2.Kemampuan untuk Melakukan Poligami
Islam dikenal sebagai agama yang mudah. Dalam ajarannya, seseorang tidak diperintahkan untuk membebani dirinya sendiri. Hal yang sama berlaku dalam konteks poligami.
Oleh karena itu, seorang lelaki yang melakukan poligami diharuskan memiliki kemampuan agar tidak menimbulkan kesulitan bagi orang lain. Kemampuan tersebut mencakup kemampuan memberikan nafkah dan menjaga kehormatan istri-istri yang dimilikinya.
Kemampuan Memberi Nafkah
Ketika seorang pria menikah, ia memiliki tanggung jawab memberikan berbagai kebutuhan kepada istri dan anak-anaknya, termasuk di antaranya adalah nafkah.

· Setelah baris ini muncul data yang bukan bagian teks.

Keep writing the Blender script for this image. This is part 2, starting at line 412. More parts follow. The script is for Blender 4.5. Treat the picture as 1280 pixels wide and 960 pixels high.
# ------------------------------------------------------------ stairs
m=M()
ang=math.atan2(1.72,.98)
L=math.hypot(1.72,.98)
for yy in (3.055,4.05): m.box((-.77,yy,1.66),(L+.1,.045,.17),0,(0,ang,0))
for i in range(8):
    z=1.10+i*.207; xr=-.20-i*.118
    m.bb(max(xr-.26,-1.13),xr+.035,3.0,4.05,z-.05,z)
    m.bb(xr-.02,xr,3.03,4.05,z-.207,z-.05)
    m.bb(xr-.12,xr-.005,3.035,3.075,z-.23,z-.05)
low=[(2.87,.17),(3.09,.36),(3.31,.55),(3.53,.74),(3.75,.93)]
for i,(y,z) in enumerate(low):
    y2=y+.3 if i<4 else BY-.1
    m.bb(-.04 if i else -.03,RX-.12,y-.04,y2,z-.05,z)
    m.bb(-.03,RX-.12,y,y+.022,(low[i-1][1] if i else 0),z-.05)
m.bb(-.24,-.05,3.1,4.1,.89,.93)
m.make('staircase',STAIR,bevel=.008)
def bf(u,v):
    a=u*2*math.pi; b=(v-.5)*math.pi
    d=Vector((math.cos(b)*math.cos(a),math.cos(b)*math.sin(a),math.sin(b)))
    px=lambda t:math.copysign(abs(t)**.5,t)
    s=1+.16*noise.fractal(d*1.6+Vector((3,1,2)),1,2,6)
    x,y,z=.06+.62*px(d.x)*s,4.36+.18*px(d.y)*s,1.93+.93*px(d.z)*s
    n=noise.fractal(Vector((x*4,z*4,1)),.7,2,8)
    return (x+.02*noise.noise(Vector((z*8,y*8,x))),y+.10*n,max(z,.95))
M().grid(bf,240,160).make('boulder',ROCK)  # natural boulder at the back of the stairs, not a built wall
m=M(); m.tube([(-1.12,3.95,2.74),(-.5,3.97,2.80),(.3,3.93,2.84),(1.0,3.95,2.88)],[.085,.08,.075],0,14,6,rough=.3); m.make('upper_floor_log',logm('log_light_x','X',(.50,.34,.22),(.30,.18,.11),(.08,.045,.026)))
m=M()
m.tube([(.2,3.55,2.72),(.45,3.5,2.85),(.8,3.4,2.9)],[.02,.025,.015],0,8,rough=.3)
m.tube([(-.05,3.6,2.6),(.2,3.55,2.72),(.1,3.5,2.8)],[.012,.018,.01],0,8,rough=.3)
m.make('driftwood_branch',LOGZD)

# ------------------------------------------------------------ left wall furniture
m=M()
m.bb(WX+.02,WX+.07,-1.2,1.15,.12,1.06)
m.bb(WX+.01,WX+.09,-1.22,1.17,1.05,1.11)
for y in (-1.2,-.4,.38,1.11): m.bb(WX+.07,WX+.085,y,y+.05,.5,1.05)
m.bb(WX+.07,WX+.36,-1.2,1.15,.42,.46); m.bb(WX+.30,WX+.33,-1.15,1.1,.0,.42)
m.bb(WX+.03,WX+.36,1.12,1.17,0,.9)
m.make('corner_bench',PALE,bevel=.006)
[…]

Dalam konteks poligami, tanggung jawab ini bertambah seiring bertambahnya istri.
Secara umum, nafkah merujuk pada harta atau bentuk lainnya yang digunakan seseorang untuk menyokong (membiayai) kebutuhan. Secara khusus, nafkah mengacu pada kewajiban suami memberikan kebutuhan istri dan anak-anaknya, seperti makanan, pakaian, tempat tinggal, perawatan, dan hal-hal sejenis.
Kemampuan Menjaga Kehormatan Isteri-Isterinya.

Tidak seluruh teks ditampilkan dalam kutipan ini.